Its been barely a month before the Mayan calendar will complete its full cycle, Nostradamus' prophetic vision will flash before our eyes and Terence McKenna's psychedelic oracle will revolutionize our spirituality and bring about a new paradigm shift and consciousness.

The most popular interpretation of 21.12.12 is of Armageddon, an inevitable cataclysmic event that shrouded the people with fear and dread. Whatever one's interpretation is, the day to perdition is one hell of  reasons to celebrate as we usher in the dawning of the Age of Aquarius. By the way, it also falls on a Friday so...TGIF! 

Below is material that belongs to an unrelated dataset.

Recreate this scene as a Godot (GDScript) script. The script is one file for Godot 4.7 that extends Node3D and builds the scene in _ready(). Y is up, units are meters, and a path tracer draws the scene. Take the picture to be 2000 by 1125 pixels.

TIP #1 : Plan your guest list
If this really is your last day in the face of the world, spend it with the people you dig in deeply. Leave the sycophants and the annoying worthless rubbishes, the douchebags and the killjoys off from the invite list to ensure not wasting those precious energy. Take time to profoundly engage with your guests and re-cap all the best years in your lives. Express love, affection and encourage group hugs and unending kampai!

TIP#2 Plan your location
You don't want to be in the backseat when all these once in every 26,000 years galactic spectacle unfolds or  when the mega vulcano spew pyroclastic materials mushrooming to the heavens nor miss to witness the Richter scale breaking earthquake coupled with a monstrous tsunami. Be on a high ground or in a vast plain with no obstruction if ever these doomsday stuff will happen, in case it doest, be blessed to be one of the first persons to be kissed by the first sunrise in the Age of Aquarius. As the song goes..."Let the Sunshine In".

TIP#3 Plan your time 
The apocalyptic time is set on 21.12.12 at exactly 11.11 UTC around 7:00PM in our time zone. Be on the location a couple of hours before to settle everything as you anticipate the unfolding of the End Time. You cannot outlive the next Baktun...don't be late.

TIP#4 Plan your gears
Any clothing that can protect you from the night chill and dawn mist, Flashlight not fleshlight, music player with speaker, camera, airtight containers to seal in your memory cards, it will become an archaeological artifacts to the rapture survivors, inflatables or surfboards for the tsunami ride.

TIP#5 Plan your music
The sounds you play must be fitting for the occassion such as:
1. Age of Aquarius...Let the sunshine in - 5th Dimension
2. It's the End of the World as you know it - REM
3. We didn't start the fire - Billy Joel
4. Final Countdown - Europe
5. The End of the world - Skeeter Davies
6. Maybe its not the End of the World - Twisted Melons
7. Party at the end of the world - Jimmy Buffett
8. Stairway to Heaven - Led Zeppelin
9. Our Ship's Sinking - Rick Springfield
10. 'till the World Ends - Britney Spears   etc etc etc
The music of Enya or any World Music is appropriate too.

Uninhibited party attitude and booze,booze,booze and lotsa booze is a must though. If the world would really end, at least it will be a party with no hangover!